The S&P 500 is predicting that bulls may be able to surpass 4,375
The S&P 500 reached a significant level of resistance at 4,375 last week, which has been a support and resistance level since mid-August. The index’s structure since mid-July is evident in its 61.8% retracement level dating back to the September 1 to October 27 lows. The Treasury’s restraint in cutting offerings led to rates falling, as they were expected to issue $776 billion over three months instead of the original projection of $816 billion. The Treasury announced the size of its refunding auctions for the 10-year and 30-year this week on $40 billion and $24 billion, compared to $41 billion and $25 billion estimates. This took $1 billion off the offering size.
Last month’s 30-year auction was a disaster, with the issue tailing by almost four bps above the when-issued rate and the bid-to-cover ratio falling to 2.35 from 2.46 the previous month. The 3-year auction coming this week will be larger than last month’s at $48 billion of $46 billion. The 10-year auction will see a $40 billion auction this week, up from $35 billion in the last two auctions.
The market’s betting on a refunding size of greater than $114 billion caused short-covering and caused rates to fall. The 30-year plunged from 4.79% to 4.67% to close at 4.77%, with wages in the employment report rising by 4.1% versus estimates of 4.0%. Last month was revised higher both month-over-month and year-over-year.
A similar showing in the 10-year rate bounced off its 50-day moving average and an uptrend since mid-July.

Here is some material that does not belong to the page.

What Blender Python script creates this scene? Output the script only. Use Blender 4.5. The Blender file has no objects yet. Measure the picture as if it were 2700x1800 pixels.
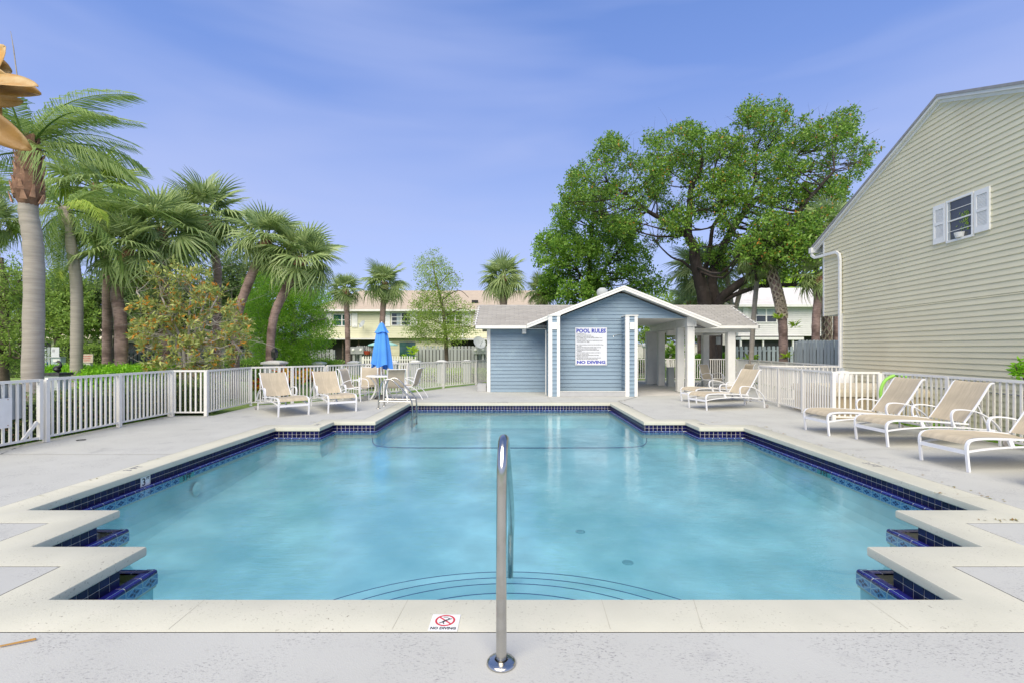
import bpy, bmesh, math, random
import numpy as np
from mathutils import Vector, Matrix, Euler

random.seed(7); rng = np.random.default_rng(11)
R = math.radians
S = bpy.context.scene
COL = S.collection
F = 1284.0; H = 1.55; CX = 1348.0; YH = 920.0

# ---------------------------------------------------------------- camera, sky, sun, exposure
cam_d = bpy.data.cameras.new('camera'); cam = bpy.data.objects.new('camera', cam_d); COL.objects.link(cam)
cam.location = (0, 0, H); cam.rotation_euler = (R(90), 0, 0)
cam_d.sensor_width = 36.0; cam_d.lens = F / 2700 * 36; cam_d.shift_y = 20 / 2700; cam_d.shift_x = 2 / 2700
cam_d.clip_start = 0.05; cam_d.clip_end = 2000
S.camera = cam
SUN_EL, SUN_AZ = 48.0, 192.0          # degrees; azimuth clockwise from +Y
w = bpy.data.worlds.new('World'); S.world = w; w.use_nodes = True
nt = w.node_tree; nt.nodes.clear(); N = nt.nodes.new; Lk = nt.links.new
out = N('ShaderNodeOutputWorld'); bg = N('ShaderNodeBackground'); bg.inputs[1].default_value = 0.10
sky = N('ShaderNodeTexSky'); sky.sky_type = 'NISHITA'; sky.sun_disc = False
sky.sun_elevation = R(SUN_EL); sky.sun_rotation = R(SUN_AZ); sky.air_density = 1.0; sky.dust_density = 0.3; sky.ozone_density = 3.0
tc = N('ShaderNodeTexCoord'); sep = N('ShaderNodeSeparateXYZ'); Lk(tc.outputs['Generated'], sep.inputs[0])
# elevation haze and thin cirrus veils mixed over the sky
ramp = N('ShaderNodeValToRGB'); Lk(sep.outputs['Z'], ramp.inputs[0])
ramp.color_ramp.elements[0].position = 0.0; ramp.color_ramp.elements[0].color = (4.7, 5.6, 9.0, 1)
ramp.color_ramp.elements[1].position = 0.75; ramp.color_ramp.elements[1].color = (.85, 1.9, 5.2, 1)
e = ramp.color_ramp.elements.new(0.22); e.color = (3.75, 4.75, 8.3, 1)
e = ramp.color_ramp.elements.new(0.48); e.color = (1.75, 2.9, 6.8, 1)
mixh = N('ShaderNodeMixRGB'); mixh.inputs[0].default_value = 0.86
Lk(sky.outputs[0], mixh.inputs[1]); Lk(ramp.outputs[0], mixh.inputs[2])
mp = N('ShaderNodeMapping'); mp.inputs['Scale'].default_value = (1.3, 1.3, 6.5); mp.inputs['Rotation'].default_value = (0, R(-9), R(65))
Lk(tc.outputs['Generated'], mp.inputs[0])
nz = N('ShaderNodeTexNoise'); nz.inputs['Scale'].default_value = 1.5; nz.inputs['Detail'].default_value = 3.5; nz.inputs['Distortion'].default_value = 0.3
nz.inputs['Roughness'].default_value = 0.45
Lk(mp.outputs[0], nz.inputs[0])
cr = N('ShaderNodeValToRGB'); Lk(nz.outputs[0], cr.inputs[0])
cr.color_ramp.elements[0].position = 0.38; cr.color_ramp.elements[0].color = (0, 0, 0, 1)
cr.color_ramp.elements[1].position = 0.8; cr.color_ramp.elements[1].color = (.62, .62, .62, 1)
mixc = N('ShaderNodeMixRGB'); Lk(cr.outputs[0], mixc.inputs[0]); Lk(mixh.outputs[0], mixc.inputs[1])
mixc.inputs[2].default_value = (4.0, 4.7, 7.5, 1)
Lk(mixc.outputs[0], bg.inputs[0]); Lk(bg.outputs[0], out.inputs[0])
sd = bpy.data.lights.new('sun', 'SUN'); sun = bpy.data.objects.new('sun', sd); COL.objects.link(sun)
sd.energy = 4.3; sd.angle = R(58); sd.color = (1.0, 0.90, 0.72)
az = R(SUN_AZ); el = R(SUN_EL)
dsun = Vector((math.sin(az) * math.cos(el), math.cos(az) * math.cos(el), math.sin(el)))
sun.rotation_euler = dsun.to_track_quat('Z', 'Y').to_euler()
vs = S.view_settings; vs.view_transform = 'Standard'; vs.look = 'None'; vs.gamma = 1; vs.exposure = 0.32; vs.use_curve_mapping = False
S.render.engine = 'CYCLES'
S.cycles.transparent_max_bounces = 24; S.cycles.max_bounces = 8

# ---------------------------------------------------------------- helpers
def G(px, py, z=0.0):
    Y = (H - z) * F / (py - YH); return Vector(((px - CX) * Y / F, Y, z))
def at(px, py, Y):
    return Vector(((px - CX) * Y / F, Y, H - (py - YH) * Y / F))
def tagp(o, label=None, cat=None, group=None, kind=None):
    if label: o['label'] = label
    if cat: o['category'] = cat
    if group: o['group'] = group
    if kind: o['kind'] = kind
    return o
def thing(name, label, cat, loc=(0, 0, 0), rz=0.0, group=None):
    o = bpy.data.objects.new(name, None); COL.objects.link(o); o.empty_display_size = .2
    o.location = loc; o.rotation_euler = (0, 0, rz)
    return tagp(o, label, cat, group)
def link(name, me, parent=None, loc=(0, 0, 0), rot=(0, 0, 0), scale=None):
    o = bpy.data.objects.new(name, me); COL.objects.link(o); o.parent = parent
    o.location = loc; o.rotation_euler = rot
    if scale: o.scale = scale
    return o
def copy_tree(o, parent=None):
    c = o.copy(); COL.objects.link(c); c.parent = parent
    for ch in [x for x in bpy.data.objects if x.parent == o]:
        copy_tree(ch, c)
    return c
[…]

It wouldn’t surprise traders to see rates rise into these auctions as traders bet on them not going well.
The dollar continues to drop and remains vulnerable following a Fed steering
The U.S. dollar continued its decline on Monday, falling by the most since July last week after the Federal Reserve dialed down its hawkish rhetoric and U.S. data showed signs of moderation. The dollar index eased 0.2% to 104.85, its lowest level in 6-1/2 weeks, after falling 1.4% last week. The euro gained 0.2% to a 7-1/2 week high of $1.0756. World stocks had their strongest week in a year last week as expectations the Fed was done raising rates gathered steam. Other indicators such as weakness in U.S. jobs data, softer manufacturing numbers, and a decline in longer-dated Treasury yields also hurt the dollar, while stoking rallies in sterling and the Aussie dollar and causing the yen to bounce from the weaker side of 150 per dollar.
JPMorgan analysts say a sustained dollar selloff would need signs of improvement in the euro zone, China, and other regions which it says are “still tenuous.” The latest manufacturing surveys from China and Europe’s GDP and inflation data bear that out. Treasury yields slumped last week after the softer U.S. data and with Fed Chair Jerome Powell speaking of ‘balanced’ risks. Future markets implied a 90% chance the Fed was done hiking, and an 86% chance the first policy easing would come as soon as June.
The European Central Bank will likely be cutting rates by April, while the Bank of England is seen easing in August. The Japanese yen slipped 0.1% to 149.47 per dollar, and the yen hit 151.74 per dollar last week, edging close to last October’s lows that spurred several rounds of dollar-selling intervention by the Bank of Japan.